WASHINGTON – Retailers added jobs across the board in January, while employment grew at a slower than anticipated pace in the broader economy, the monthly U.S. Labor Department report revealed Friday.
Apparel and accessories stores boosted payrolls by a seasonally adjusted 13,300 jobs to employ 1.37 million last month. Department stores added 13,200 to payrolls to employ 1.33 million and general merchandise stores, a category that includes department stores and discounters, added 15,400 jobs to employ 3.17 million.
“Retailers had a very good month, which was a little surprising given the weather factors in January, which was warm at the start of the month but ended with a big snowstorm at the end in the Northeast,” said Scott Hoyt, senior director of consumer economics at Moody’s Analytics.
Hoyt said all three retail sectors – specialty stores, department stores and general merchandise stores – posted declines in December, making January a “payback” month.
Apparel and accessories stores, for example, nearly made up in January for a loss of 17,500 jobs in December. And year-over-year employment in the sector was up 20,600, Hoyt said.
He noted that spending increases, driven by solid wage growth, are expected to give employers confidence in hiring throughout the year, despite the slowdown in the rise in employment in the broader economy in January.
Average hourly earnings rose 0.5 percent in January and 2.5 percent year-over-year, the most since July 2009, according to IHS Global Insight.
“The big increase in average hourly earnings is very encouraging for retailers as people will have more money in their pockets to potentially spend,” said Jack Kleinhenz, chief economist at the National Retail Federation, adding that the unemployment rate dipped below 5 percent for the first time since February 2008.
“The gains in retail jobs in January indicate consumers continued to shop even after the holiday season came to a close,” Kleinhenz said. “Clothing and department stores scored well for job gains, with home-related retail sectors such as furniture and electronics also showing solid gains.”
In the overall economy, employers added 151,000 jobs in January and the unemployment rate fell to 4.9 percent from 5 percent.
While retail was a bright spot, adding 58,000 jobs last month, other sectors were weak and the total employment gain fell below economists’ expectations.

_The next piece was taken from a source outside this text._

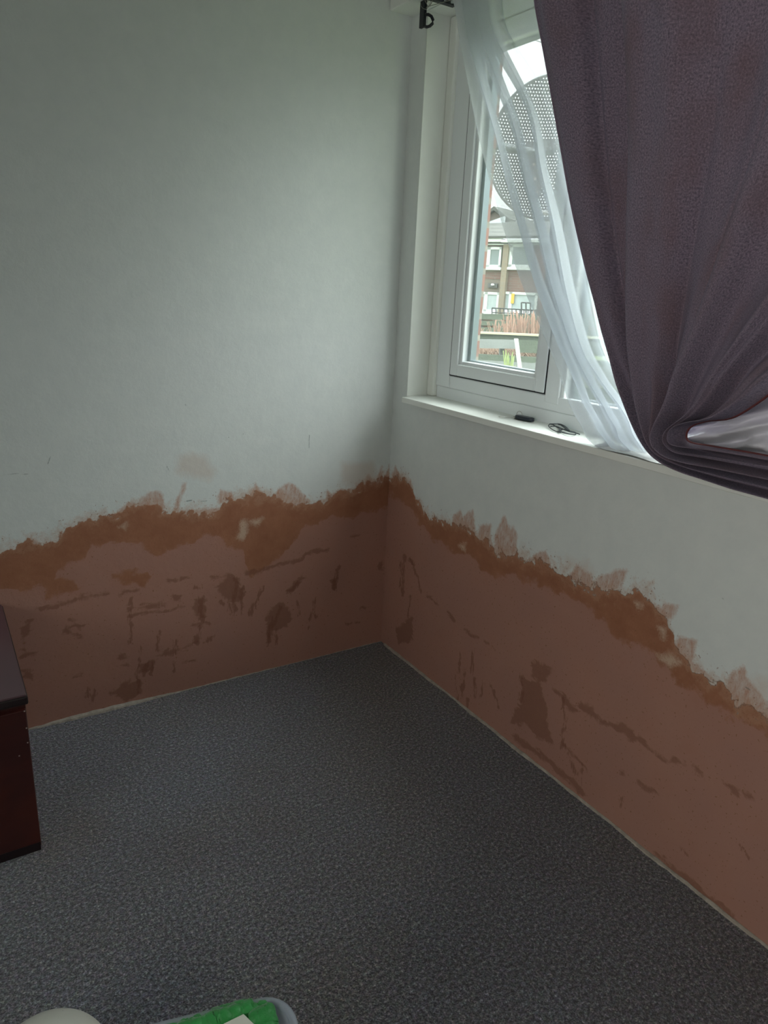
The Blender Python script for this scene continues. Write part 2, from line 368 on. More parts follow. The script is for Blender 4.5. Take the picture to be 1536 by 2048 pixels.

The private educational services sector lost 39,000 jobs last month, while employment in transportation and warehousing fell by 20,000 jobs. The mining sector also posted losses.
In manufacturing, employment in textile mills making apparel fabrics and yarns rose 1,000 to 116,500, while employment at mills making home furnishings products increased 1,500 to 118,300. Apparel manufacturers cut 1,100 jobs to employ 134,900.
“Weak January hiring likely reflects seasonal payback” for “robust hiring” in November and December, which added 280,000 jobs and 262,000 jobs respectively, said Nariman Behravesh, chief economist at IHS.
Behravesh said the “best piece of news” in the employment report was the increase in average hourly earnings.
“While the headline payroll job gains were below expectations and a disappointment, the torrid growth rate of the last quarter was not sustainable,” Behravesh said. “Most of the other data for January was more upbeat: the unemployment rate fell (even with a hefty increase in the labor force), hours and labor force participation edged up, and—most promising of all—average hourly earnings rose the most in nearly seven years.
“The fact that payroll gains ‘fell back to earth’ is not necessarily a bad sign, and is certainly more consistent with an underlying growth rate that is around 2.5 percent,” he added.“Most indications are that the job market in the U.S. is on a solid footing—and improving.While there are clearly some weak spots in the economy, there are also many sectors where employment growth remains robust.”
IHS is forecasting that employment will grow in the 200,000 to 220,000 range in the near future but will likely weaken somewhat later in the year.